ひとり

 

「うわ〜ひとりじゃなかった!」と思う日が、いつか来たりするんだろうか。

 

誰にでも周りに生かされている部分がある。生まれてから死ぬまで人の助けを一切借りない人など、この世にはいないだろう。

 

今まで、それはもうたくさんの人に支えてもらってきた。しかし正直なところ、心の底から全員に感謝出来ていると、自信を持って言うことが出来ない。

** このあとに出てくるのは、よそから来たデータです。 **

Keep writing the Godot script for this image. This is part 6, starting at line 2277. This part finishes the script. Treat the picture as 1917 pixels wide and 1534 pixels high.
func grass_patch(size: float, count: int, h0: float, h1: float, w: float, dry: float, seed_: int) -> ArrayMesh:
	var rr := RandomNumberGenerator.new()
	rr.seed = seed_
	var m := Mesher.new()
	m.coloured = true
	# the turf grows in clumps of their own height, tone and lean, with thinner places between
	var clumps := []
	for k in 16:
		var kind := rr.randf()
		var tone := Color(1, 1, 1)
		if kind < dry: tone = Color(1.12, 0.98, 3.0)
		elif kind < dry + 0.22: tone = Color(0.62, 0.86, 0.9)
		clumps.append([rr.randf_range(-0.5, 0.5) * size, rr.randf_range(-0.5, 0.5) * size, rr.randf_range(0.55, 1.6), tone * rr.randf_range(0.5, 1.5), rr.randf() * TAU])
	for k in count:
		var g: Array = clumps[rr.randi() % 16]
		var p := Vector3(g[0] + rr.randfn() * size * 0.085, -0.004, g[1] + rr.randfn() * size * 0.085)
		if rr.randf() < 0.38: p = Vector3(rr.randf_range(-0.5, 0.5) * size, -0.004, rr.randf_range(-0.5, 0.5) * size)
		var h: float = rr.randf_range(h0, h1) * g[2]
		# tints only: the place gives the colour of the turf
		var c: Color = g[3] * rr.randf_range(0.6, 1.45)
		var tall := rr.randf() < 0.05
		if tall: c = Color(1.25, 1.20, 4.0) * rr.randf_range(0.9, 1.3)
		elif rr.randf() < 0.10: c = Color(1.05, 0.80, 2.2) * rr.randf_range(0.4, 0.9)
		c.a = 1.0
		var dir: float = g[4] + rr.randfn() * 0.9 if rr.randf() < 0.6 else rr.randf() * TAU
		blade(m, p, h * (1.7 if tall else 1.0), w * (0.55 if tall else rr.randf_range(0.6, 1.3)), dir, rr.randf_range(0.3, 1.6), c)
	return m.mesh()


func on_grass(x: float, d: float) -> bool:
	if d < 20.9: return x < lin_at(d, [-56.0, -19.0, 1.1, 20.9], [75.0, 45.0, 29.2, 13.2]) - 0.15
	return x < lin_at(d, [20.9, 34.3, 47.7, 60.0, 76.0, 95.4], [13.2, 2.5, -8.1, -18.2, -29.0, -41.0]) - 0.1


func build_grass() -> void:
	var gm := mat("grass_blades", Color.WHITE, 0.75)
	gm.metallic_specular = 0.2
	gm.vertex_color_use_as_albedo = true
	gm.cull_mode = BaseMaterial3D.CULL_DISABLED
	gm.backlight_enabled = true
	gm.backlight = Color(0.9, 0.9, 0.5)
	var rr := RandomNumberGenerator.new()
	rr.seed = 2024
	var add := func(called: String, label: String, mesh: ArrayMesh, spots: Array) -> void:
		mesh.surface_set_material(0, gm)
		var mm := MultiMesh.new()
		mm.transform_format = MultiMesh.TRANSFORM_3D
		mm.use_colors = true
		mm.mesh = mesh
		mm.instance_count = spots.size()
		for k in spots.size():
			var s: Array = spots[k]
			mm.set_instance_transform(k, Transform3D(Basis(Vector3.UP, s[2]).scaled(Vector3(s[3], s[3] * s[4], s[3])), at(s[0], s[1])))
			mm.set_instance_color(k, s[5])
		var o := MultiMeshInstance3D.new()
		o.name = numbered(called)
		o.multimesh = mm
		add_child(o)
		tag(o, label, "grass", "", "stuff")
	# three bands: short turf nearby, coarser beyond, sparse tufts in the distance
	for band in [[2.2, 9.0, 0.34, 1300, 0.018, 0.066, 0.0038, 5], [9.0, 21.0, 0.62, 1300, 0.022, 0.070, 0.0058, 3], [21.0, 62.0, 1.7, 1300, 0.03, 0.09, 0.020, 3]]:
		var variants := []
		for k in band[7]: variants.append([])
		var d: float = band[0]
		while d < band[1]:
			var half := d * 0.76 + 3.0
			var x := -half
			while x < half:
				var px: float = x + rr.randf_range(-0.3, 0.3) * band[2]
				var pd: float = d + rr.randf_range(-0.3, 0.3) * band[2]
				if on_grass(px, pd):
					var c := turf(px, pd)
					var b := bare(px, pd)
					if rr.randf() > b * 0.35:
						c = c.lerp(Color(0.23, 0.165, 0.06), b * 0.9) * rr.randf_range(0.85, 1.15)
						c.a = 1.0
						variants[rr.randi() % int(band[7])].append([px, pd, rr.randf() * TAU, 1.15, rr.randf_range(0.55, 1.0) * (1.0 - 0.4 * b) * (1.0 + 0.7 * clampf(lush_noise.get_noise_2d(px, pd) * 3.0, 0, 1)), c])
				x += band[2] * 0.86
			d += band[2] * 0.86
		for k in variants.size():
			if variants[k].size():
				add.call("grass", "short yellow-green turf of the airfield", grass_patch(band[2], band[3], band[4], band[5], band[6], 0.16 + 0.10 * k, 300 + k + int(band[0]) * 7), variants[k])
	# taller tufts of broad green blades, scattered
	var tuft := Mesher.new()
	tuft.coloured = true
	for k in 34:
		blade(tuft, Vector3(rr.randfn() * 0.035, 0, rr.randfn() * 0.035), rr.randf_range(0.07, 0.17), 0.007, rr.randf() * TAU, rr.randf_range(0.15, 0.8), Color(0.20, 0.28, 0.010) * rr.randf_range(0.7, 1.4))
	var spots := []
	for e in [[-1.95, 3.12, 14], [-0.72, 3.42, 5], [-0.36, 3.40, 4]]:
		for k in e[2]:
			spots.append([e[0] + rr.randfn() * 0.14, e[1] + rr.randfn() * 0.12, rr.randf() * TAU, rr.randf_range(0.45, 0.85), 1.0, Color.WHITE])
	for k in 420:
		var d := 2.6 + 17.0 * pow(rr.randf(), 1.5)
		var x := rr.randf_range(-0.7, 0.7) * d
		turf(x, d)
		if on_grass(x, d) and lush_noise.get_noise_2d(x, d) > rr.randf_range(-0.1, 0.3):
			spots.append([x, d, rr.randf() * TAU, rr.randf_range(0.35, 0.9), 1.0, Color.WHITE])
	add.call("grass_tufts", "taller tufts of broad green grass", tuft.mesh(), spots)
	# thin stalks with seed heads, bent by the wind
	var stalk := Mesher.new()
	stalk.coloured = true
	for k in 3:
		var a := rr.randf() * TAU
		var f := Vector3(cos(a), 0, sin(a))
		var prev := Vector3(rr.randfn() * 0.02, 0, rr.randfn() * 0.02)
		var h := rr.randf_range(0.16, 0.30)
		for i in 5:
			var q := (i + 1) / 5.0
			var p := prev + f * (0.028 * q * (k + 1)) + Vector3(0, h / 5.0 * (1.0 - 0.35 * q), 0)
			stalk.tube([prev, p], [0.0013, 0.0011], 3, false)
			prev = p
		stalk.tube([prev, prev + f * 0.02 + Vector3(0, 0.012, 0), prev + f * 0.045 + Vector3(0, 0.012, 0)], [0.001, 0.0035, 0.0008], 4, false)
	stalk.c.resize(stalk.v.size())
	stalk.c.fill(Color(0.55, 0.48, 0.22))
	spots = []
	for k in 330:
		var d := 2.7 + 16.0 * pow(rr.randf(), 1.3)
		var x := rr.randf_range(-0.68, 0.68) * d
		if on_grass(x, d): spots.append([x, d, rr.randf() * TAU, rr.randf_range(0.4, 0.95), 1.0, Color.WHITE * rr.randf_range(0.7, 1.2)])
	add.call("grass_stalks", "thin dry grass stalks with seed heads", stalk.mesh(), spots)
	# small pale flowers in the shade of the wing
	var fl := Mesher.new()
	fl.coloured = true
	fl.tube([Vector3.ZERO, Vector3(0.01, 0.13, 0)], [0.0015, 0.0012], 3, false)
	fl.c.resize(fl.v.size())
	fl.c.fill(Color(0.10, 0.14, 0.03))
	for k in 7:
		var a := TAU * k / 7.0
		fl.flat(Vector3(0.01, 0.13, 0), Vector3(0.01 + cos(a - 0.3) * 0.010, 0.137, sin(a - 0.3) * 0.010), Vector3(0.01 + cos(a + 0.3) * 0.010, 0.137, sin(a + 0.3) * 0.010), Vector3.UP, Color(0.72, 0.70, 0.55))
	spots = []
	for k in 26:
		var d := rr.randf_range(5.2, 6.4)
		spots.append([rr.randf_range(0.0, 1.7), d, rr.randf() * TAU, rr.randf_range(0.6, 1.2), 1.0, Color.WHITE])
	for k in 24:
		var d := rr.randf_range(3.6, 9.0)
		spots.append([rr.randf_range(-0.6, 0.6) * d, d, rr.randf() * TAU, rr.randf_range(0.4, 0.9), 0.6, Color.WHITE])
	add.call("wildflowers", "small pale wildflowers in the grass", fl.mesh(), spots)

私が「みんなとひとつ」になる事が苦手なために、必要以上に「ひとり」になり、お世話になった人まで蔑ろにしてしまう節がある。もちろん「ひとり」が過ぎるとあまり良くないということも、なんとなくわかっているのだけれど。

 

でも、例えばいつか結婚したり、子供ができたりしたら、「自分はひとりではない」と感じられる日が来るかもしれない。

 

とある詩の

「手と手をつないで ふたつになろう」

 

という部分を読んで「なんでふたつなの?普通ひとつになろう、じゃない?」とおもっていたけれど、

「ふたつになる」ということが、「ひとりとひとり」ではなく「ふたり」であるという意味を実感できる日が来たら、もっと素直に「ありがとう」が言えるのかもしれない。しかしまだその日は来ない。

 

先日、志村けんが亡くなった。

そのことを知ったときに全身にショックを受けてしまい、有名人の死で初めて涙が出た。

なぜそこまで好きだったのかと言うと、もちろんギャグや生き方が素晴らしいと言う部分もあるけど、

あんなにたくさんの人から愛されているのにもかかわらず、生涯を通してとても孤独そうな人だったからだ。

 

こんな事は言いたくないけれど、多分、死ぬ間際、彼はひとりだった。

それともそうではないと感じながら逝けたのだろうか。

小さい頃から千葉県の片田舎で勝手にシンパシーを感じていた私は、そこが気になって仕方がない。

 

あと少しで死んでしまうという時、走馬灯のように人生を振り返って、

「ああ、ひとりじゃなかったんだ」

と思えたらきっとすごく幸せなんだろうけど、もし自分がひとりでないならなるべく早めに気づきたいとも思う。

 

いつか来るかもしれないし、死ぬまで来ないかもしれないその日まで、私はいつものように一人きりでいるだろう。

 

 

そしていつものように生活は続く。

「うわ〜ひとりじゃなかった!」と思える日はまだ来ない。